▸ **What is being asked**: Print the lines of the data, starting with the first, up to and including the line where "return vs, fs" appears.

▸ **Supplied data**:
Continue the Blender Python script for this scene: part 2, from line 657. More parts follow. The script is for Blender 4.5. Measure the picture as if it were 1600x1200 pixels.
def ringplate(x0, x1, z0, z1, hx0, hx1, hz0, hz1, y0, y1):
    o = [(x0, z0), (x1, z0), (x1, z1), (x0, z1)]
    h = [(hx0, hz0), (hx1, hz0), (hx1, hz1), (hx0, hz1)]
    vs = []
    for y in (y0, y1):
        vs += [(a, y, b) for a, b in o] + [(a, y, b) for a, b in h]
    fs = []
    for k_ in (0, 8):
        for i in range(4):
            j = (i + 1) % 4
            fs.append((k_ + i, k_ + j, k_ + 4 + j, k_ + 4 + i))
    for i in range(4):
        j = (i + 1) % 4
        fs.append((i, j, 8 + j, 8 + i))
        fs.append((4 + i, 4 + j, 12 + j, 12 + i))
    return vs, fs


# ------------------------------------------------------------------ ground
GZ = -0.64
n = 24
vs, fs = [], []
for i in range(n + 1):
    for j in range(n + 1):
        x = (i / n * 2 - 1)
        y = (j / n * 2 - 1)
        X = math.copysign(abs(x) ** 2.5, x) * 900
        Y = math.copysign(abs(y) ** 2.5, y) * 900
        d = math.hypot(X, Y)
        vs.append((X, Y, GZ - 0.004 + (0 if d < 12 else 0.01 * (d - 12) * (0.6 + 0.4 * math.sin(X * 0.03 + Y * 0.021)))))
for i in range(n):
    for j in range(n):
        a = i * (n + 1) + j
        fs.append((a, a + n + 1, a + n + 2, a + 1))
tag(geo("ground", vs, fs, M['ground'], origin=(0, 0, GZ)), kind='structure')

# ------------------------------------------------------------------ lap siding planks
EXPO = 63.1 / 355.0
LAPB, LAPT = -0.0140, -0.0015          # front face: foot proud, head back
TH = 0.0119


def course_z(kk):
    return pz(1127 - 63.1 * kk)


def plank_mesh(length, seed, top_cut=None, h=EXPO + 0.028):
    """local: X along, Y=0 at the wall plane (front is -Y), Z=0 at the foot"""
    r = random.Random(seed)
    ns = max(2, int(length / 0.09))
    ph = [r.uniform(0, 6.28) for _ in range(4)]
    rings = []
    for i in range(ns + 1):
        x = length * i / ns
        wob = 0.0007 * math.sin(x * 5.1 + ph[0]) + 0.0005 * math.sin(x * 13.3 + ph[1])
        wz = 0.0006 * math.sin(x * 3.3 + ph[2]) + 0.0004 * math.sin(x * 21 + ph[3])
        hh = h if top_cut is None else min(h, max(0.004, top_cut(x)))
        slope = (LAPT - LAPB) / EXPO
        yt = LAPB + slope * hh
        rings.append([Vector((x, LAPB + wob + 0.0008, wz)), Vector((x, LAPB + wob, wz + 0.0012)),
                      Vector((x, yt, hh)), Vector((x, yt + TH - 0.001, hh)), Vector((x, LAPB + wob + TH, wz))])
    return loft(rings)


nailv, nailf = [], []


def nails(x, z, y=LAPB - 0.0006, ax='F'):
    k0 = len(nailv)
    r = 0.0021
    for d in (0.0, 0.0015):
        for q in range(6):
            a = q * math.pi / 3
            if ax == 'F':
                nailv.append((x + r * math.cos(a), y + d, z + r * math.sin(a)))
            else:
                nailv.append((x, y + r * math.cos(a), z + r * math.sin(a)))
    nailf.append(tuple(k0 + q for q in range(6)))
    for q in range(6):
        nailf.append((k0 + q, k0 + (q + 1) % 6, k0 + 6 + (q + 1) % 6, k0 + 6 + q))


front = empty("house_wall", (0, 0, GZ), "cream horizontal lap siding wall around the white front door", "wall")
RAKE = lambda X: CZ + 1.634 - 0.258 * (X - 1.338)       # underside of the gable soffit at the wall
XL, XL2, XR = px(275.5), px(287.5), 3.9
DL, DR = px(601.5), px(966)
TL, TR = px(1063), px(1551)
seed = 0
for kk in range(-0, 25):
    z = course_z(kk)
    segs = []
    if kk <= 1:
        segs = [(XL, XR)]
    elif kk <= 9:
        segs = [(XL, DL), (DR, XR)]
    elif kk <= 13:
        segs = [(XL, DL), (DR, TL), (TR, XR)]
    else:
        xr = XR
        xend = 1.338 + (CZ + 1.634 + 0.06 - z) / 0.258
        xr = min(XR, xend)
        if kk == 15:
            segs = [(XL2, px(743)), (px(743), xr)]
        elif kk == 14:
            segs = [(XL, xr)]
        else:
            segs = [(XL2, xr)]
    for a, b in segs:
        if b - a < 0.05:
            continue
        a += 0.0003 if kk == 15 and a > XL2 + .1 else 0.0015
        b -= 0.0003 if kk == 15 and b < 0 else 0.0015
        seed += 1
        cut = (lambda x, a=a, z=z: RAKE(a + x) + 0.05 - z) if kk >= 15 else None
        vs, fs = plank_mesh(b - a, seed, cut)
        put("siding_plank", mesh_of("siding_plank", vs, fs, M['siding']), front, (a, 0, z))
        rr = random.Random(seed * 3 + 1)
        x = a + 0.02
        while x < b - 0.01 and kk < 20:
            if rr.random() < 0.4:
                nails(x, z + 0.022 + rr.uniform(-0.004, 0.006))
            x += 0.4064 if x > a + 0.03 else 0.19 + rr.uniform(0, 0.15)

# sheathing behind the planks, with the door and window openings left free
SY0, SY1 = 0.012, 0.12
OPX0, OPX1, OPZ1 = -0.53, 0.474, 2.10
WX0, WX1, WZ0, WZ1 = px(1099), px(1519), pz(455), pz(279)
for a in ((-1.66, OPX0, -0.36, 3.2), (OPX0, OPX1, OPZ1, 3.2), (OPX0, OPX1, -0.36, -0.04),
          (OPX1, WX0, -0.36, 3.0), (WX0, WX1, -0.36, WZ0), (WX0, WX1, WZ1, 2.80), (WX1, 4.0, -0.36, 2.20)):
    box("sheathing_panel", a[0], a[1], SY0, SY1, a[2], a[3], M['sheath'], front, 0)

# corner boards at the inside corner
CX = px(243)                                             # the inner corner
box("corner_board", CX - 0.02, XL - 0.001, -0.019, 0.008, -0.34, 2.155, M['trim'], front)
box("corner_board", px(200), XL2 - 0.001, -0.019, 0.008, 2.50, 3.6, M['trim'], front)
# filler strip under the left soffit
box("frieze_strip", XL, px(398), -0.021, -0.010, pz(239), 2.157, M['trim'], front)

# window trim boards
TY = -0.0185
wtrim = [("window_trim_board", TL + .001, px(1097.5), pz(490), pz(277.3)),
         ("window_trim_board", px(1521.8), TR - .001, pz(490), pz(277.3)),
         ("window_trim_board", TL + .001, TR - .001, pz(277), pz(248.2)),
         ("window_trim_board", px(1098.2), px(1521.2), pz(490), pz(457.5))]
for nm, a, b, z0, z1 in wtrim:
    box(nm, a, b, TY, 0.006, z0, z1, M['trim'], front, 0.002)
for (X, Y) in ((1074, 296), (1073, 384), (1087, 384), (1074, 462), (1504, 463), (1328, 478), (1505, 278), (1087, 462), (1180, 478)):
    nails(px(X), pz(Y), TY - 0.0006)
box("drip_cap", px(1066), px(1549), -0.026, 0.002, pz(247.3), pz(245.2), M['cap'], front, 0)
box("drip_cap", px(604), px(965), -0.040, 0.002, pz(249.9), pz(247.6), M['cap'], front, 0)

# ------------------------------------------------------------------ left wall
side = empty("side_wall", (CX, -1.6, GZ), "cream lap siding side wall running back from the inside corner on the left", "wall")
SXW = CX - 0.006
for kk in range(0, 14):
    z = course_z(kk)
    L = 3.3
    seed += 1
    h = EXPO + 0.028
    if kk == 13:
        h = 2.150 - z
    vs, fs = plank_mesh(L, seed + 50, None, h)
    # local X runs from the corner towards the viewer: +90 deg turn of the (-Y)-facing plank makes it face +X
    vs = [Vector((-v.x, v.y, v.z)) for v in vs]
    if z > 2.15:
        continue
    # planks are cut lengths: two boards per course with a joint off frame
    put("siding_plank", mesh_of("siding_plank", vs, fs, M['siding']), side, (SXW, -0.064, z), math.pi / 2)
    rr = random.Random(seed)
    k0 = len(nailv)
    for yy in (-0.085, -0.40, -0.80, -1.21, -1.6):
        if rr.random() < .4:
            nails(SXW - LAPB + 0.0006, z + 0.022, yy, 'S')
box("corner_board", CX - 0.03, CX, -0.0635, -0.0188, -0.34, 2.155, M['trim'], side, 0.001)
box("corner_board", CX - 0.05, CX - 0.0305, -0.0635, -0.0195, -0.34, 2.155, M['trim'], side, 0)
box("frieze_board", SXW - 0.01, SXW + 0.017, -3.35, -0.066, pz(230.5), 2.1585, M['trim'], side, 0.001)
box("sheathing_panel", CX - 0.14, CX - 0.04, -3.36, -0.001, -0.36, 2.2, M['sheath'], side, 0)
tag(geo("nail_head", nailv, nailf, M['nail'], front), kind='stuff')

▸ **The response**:
Continue the Blender Python script for this scene: part 2, from line 657. More parts follow. The script is for Blender 4.5. Measure the picture as if it were 1600x1200 pixels.
def ringplate(x0, x1, z0, z1, hx0, hx1, hz0, hz1, y0, y1):
    o = [(x0, z0), (x1, z0), (x1, z1), (x0, z1)]
    h = [(hx0, hz0), (hx1, hz0), (hx1, hz1), (hx0, hz1)]
    vs = []
    for y in (y0, y1):
        vs += [(a, y, b) for a, b in o] + [(a, y, b) for a, b in h]
    fs = []
    for k_ in (0, 8):
        for i in range(4):
            j = (i + 1) % 4
            fs.append((k_ + i, k_ + j, k_ + 4 + j, k_ + 4 + i))
    for i in range(4):
        j = (i + 1) % 4
        fs.append((i, j, 8 + j, 8 + i))
        fs.append((4 + i, 4 + j, 12 + j, 12 + i))
    return vs, fs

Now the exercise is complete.